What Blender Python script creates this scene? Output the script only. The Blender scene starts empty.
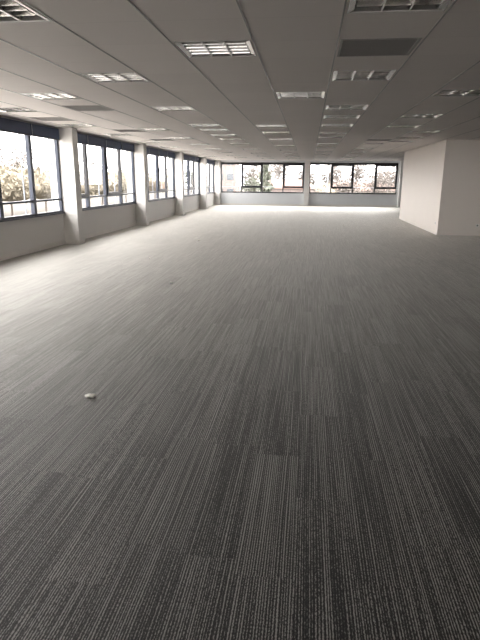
import bpy, math, random
from math import radians as R, cos, sin, pi
from mathutils import Vector, Matrix
random.seed(7)
S = bpy.context.scene
C = S.collection

# ---------------------------------------------------------------- camera
CAM_F, CAM_PITCH, CAM_YAW, CAM_ROLL, CAM_H = 534.4, 14.738, 7.021, 0.429, 1.5623
cd = bpy.data.cameras.new('camera')
cam = bpy.data.objects.new('camera', cd)
C.objects.link(cam)
cd.sensor_fit = 'VERTICAL'
cd.sensor_height = 24.0
cd.lens = 24.0 * CAM_F / 640.0
cd.clip_start = 0.05
cd.clip_end = 1000
cam.matrix_world = (Matrix.Translation((0, 0, CAM_H)) @ Matrix.Rotation(R(CAM_YAW), 4, 'Z')
                    @ Matrix.Rotation(R(90 - CAM_PITCH), 4, 'X') @ Matrix.Rotation(R(CAM_ROLL), 4, 'Z'))
S.camera = cam

# ---------------------------------------------------------------- sky and exposure
S.view_settings.view_transform = 'Standard'
S.view_settings.look = 'None'
S.view_settings.gamma = 1.0
S.view_settings.use_curve_mapping = False
S.view_settings.exposure = 2.3
SKY = 3.0
w = bpy.data.worlds.new('overcast_sky')
S.world = w
w.use_nodes = True
nt = w.node_tree
nt.nodes.clear()
wo = nt.nodes.new('ShaderNodeOutputWorld')
bg = nt.nodes.new('ShaderNodeBackground')
tc = nt.nodes.new('ShaderNodeTexCoord')
nz = nt.nodes.new('ShaderNodeTexNoise')
nz.inputs['Scale'].default_value = 2.2
nz.inputs['Detail'].default_value = 5
rp = nt.nodes.new('ShaderNodeValToRGB')
rp.color_ramp.elements[0].position = 0.3
rp.color_ramp.elements[0].color = (0.92, 0.92, 0.935, 1)
rp.color_ramp.elements[1].position = 0.7
rp.color_ramp.elements[1].color = (1.0, 0.982, 0.960, 1)
nt.links.new(tc.outputs['Generated'], nz.inputs['Vector'])
nt.links.new(nz.outputs['Fac'], rp.inputs['Fac'])
nt.links.new(rp.outputs['Color'], bg.inputs['Color'])
bg.inputs['Strength'].default_value = SKY
nt.links.new(bg.outputs[0], wo.inputs['Surface'])

# ---------------------------------------------------------------- dimensions (metres)
H = 2.70            # ceiling
XL = -5.88          # inner face of the window wall
XP = -5.51          # room face of its pillars
YF = 34.2           # far wall
YB = -10.2          # wall behind the camera
XR = 9.2            # right wall
QX, QY0, QY1 = 3.845, 16.67, 23.64   # white core block
SX0, SW = 0.194, 0.7095              # ceiling strips
Z0, Z1 = 0.76, 2.60                  # window sill and head
PIL = [12.53 + 5.6 * k for k in range(-3, 4)]   # near faces of the left pillars
PW = 0.30

# ---------------------------------------------------------------- materials
def mat(name, col, rough=0.6, metal=0.0, spec=0.5, noise=0.0, nscale=6.0, bump=0.0, bscale=80.0, sheen=0.0):
    m = bpy.data.materials.new(name)
    m.use_nodes = True
    t = m.node_tree
    b = t.nodes['Principled BSDF']
    b.inputs['Base Color'].default_value = (*col, 1)
    b.inputs['Roughness'].default_value = rough
    b.inputs['Metallic'].default_value = metal
    b.inputs['Specular IOR Level'].default_value = spec
    if sheen:
        b.inputs['Sheen Weight'].default_value = sheen
    if noise or bump:
        c = t.nodes.new('ShaderNodeTexCoord')
    if noise:
        n = t.nodes.new('ShaderNodeTexNoise')
        n.inputs['Scale'].default_value = nscale
        n.inputs['Detail'].default_value = 4
        r = t.nodes.new('ShaderNodeMapRange')
        r.inputs['To Min'].default_value = 1 - noise
        r.inputs['To Max'].default_value = 1 + noise
        x = t.nodes.new('ShaderNodeVectorMath')
        x.operation = 'SCALE'
        x.inputs[0].default_value = col
        t.links.new(c.outputs['Object'], n.inputs['Vector'])
        t.links.new(n.outputs['Fac'], r.inputs['Value'])
        t.links.new(r.outputs[0], x.inputs['Scale'])
        t.links.new(x.outputs[0], b.inputs['Base Color'])
    if bump:
        n2 = t.nodes.new('ShaderNodeTexNoise')
        n2.inputs['Scale'].default_value = bscale
        bp = t.nodes.new('ShaderNodeBump')
        bp.inputs['Strength'].default_value = bump
        bp.inputs['Distance'].default_value = 0.002
        t.links.new(c.outputs['Object'], n2.inputs['Vector'])
        t.links.new(n2.outputs['Fac'], bp.inputs['Height'])
        t.links.new(bp.outputs[0], b.inputs['Normal'])
    return m

M = {}
M['wall'] = mat('white_wall_paint', (0.78, 0.765, 0.74), 0.6, noise=0.02, nscale=1.5, bump=0.15)
M['grey_wall'] = mat('mid_grey_wall_paint', (0.34, 0.33, 0.32), 0.7)
M['core'] = mat('warm_cream_wall_paint', (0.80, 0.74, 0.685), 0.6, noise=0.02, nscale=1.5)
M['far_wall'] = mat('white_far_wall_paint', (0.74, 0.76, 0.78), 0.6, noise=0.02, nscale=1.5)
M['plinth'] = mat('white_plinth', (0.80, 0.78, 0.74), 0.4)
M['ceiling_slab'] = mat('concrete_slab', (0.3, 0.3, 0.3), 0.9)
M['profile'] = mat('grey_ceiling_profile', (0.30, 0.29, 0.28), 0.3, metal=0.9)
M['alu'] = mat('mirror_aluminium', (0.50, 0.49, 0.47), 0.14, metal=1.0, noise=0.05, nscale=9)
M['alu_dull'] = mat('dull_aluminium', (0.80, 0.78, 0.75), 0.22, metal=1.0)
M['housing'] = mat('white_light_housing', (0.72, 0.70, 0.67), 0.35)
M['tube'] = mat('fluorescent_tube_glass', (0.82, 0.82, 0.80), 0.15)
M['grille'] = mat('dark_grille_sheet', (0.09, 0.088, 0.085), 0.6)
M['grille_frame'] = mat('grey_grille_frame', (0.34, 0.325, 0.31), 0.5)
M['frame'] = mat('blue_grey_window_metal', (0.030, 0.038, 0.060), 0.4, spec=0.4)
M['frame_black'] = mat('black_window_metal', (0.018, 0.018, 0.022), 0.4)
M['blind'] = mat('navy_blind_fabric', (0.050, 0.072, 0.14), 0.6, noise=0.1, nscale=20)
M['cord'] = mat('white_cord', (0.7, 0.7, 0.68), 0.5)
M['rail'] = mat('grey_guard_rail', (0.05, 0.06, 0.08), 0.4)
M['outer'] = mat('pale_facade_metal', (0.28, 0.31, 0.36), 0.4, metal=0.3)
M['socket'] = mat('white_plastic', (0.82, 0.81, 0.78), 0.3)
M['socket_dark'] = mat('grey_plastic', (0.12, 0.12, 0.12), 0.4)
M['paper'] = mat('white_paper', (0.90, 0.88, 0.82), 0.7)
M['rubber'] = mat('dark_plinth_shadow_gap', (0.03, 0.03, 0.03), 0.8)

# thin clear glass
g = bpy.data.materials.new('window_glass')
g.use_nodes = True
t = g.node_tree
t.nodes.clear()
o_ = t.nodes.new('ShaderNodeOutputMaterial')
mx = t.nodes.new('ShaderNodeMixShader')
tr = t.nodes.new('ShaderNodeBsdfTransparent')
tr.inputs['Color'].default_value = (0.95, 0.94, 0.93, 1)
gl = t.nodes.new('ShaderNodeBsdfGlossy')
gl.inputs['Roughness'].default_value = 0.02
lw = t.nodes.new('ShaderNodeLayerWeight')
lw.inputs['Blend'].default_value = 0.5
pw = t.nodes.new('ShaderNodeMath')
pw.operation = 'POWER'
pw.inputs[1].default_value = 5.0
ml = t.nodes.new('ShaderNodeMath')
ml.operation = 'MULTIPLY_ADD'
ml.inputs[1].default_value = 0.75
ml.inputs[2].default_value = 0.03
t.links.new(lw.outputs['Facing'], pw.inputs[0])
t.links.new(pw.outputs[0], ml.inputs[0])
t.links.new(ml.outputs[0], mx.inputs[0])
t.links.new(tr.outputs[0], mx.inputs[1])
t.links.new(gl.outputs[0], mx.inputs[2])
t.links.new(mx.outputs[0], o_.inputs[0])
M['glass'] = g

def math_node(t, op, a, b=None, c=None):
    n = t.nodes.new('ShaderNodeMath')
    n.operation = op
    for i, v in enumerate((a, b, c)):
        if v is None:
            continue
        if isinstance(v, (int, float)):
            n.inputs[i].default_value = v
        else:
            t.links.new(v, n.inputs[i])
    return n.outputs[0]

# striped loop-pile carpet in 0.25 x 1.0 m planks, laid staggered
m = bpy.data.materials.new('striped_carpet')
m.use_nodes = True
t = m.node_tree
b = t.nodes['Principled BSDF']
tc = t.nodes.new('ShaderNodeTexCoord')
sp = t.nodes.new('ShaderNodeSeparateXYZ')
t.links.new(tc.outputs['Object'], sp.inputs[0])
PX, PY = 0.25, 1.0
col_ = math_node(t, 'FLOOR', math_node(t, 'DIVIDE', sp.outputs['X'], PX))
wn1 = t.nodes.new('ShaderNodeTexWhiteNoise')
wn1.noise_dimensions = '1D'
t.links.new(col_, wn1.inputs['W'])
yy = math_node(t, 'ADD', math_node(t, 'DIVIDE', sp.outputs['Y'], PY), wn1.outputs['Value'])
row_ = math_node(t, 'FLOOR', yy)
idv = t.nodes.new('ShaderNodeCombineXYZ')
t.links.new(col_, idv.inputs[0])
t.links.new(row_, idv.inputs[1])
wn = t.nodes.new('ShaderNodeTexWhiteNoise')
wn.noise_dimensions = '3D'
t.links.new(idv.outputs[0], wn.inputs['Vector'])
def stripe(sx, sy, off, detail, lo, hi, zo=37.0):
    v = t.nodes.new('ShaderNodeCombineXYZ')
    t.links.new(math_node(t, 'ADD', math_node(t, 'MULTIPLY', sp.outputs['X'], sx),
                          math_node(t, 'MULTIPLY', wn.outputs['Value'], off)), v.inputs[0])
    t.links.new(math_node(t, 'MULTIPLY', sp.outputs['Y'], sy), v.inputs[1])
    t.links.new(math_node(t, 'MULTIPLY', wn.outputs['Value'], zo), v.inputs[2])
    n = t.nodes.new('ShaderNodeTexNoise')
    n.inputs['Scale'].default_value = 1.0
    n.inputs['Detail'].default_value = detail
    t.links.new(v.outputs[0], n.inputs['Vector'])
    r = t.nodes.new('ShaderNodeMapRange')
    r.inputs['From Min'].default_value = lo
    r.inputs['From Max'].default_value = hi
    t.links.new(n.outputs['Fac'], r.inputs['Value'])
    return r.outputs[0]
wob = stripe(14.0, 0.6, 91.0, 2.0, 0.0, 1.0)
ph = math_node(t, 'MULTIPLY_ADD', sp.outputs['X'], 2 * pi / 0.0112, math_node(t, 'MULTIPLY', wob, 16.0))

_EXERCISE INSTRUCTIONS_
Starting at the first line of the material, output exactly the lines up to and including the one with "S.camera = cam". Do not include the pictures.

_THE RESULT_
What Blender Python script creates this scene? Output the script only. The Blender scene starts empty.
import bpy, math, random
from math import radians as R, cos, sin, pi
from mathutils import Vector, Matrix
random.seed(7)
S = bpy.context.scene
C = S.collection

# ---------------------------------------------------------------- camera
CAM_F, CAM_PITCH, CAM_YAW, CAM_ROLL, CAM_H = 534.4, 14.738, 7.021, 0.429, 1.5623
cd = bpy.data.cameras.new('camera')
cam = bpy.data.objects.new('camera', cd)
C.objects.link(cam)
cd.sensor_fit = 'VERTICAL'
cd.sensor_height = 24.0
cd.lens = 24.0 * CAM_F / 640.0
cd.clip_start = 0.05
cd.clip_end = 1000
cam.matrix_world = (Matrix.Translation((0, 0, CAM_H)) @ Matrix.Rotation(R(CAM_YAW), 4, 'Z')
                    @ Matrix.Rotation(R(90 - CAM_PITCH), 4, 'X') @ Matrix.Rotation(R(CAM_ROLL), 4, 'Z'))
S.camera = cam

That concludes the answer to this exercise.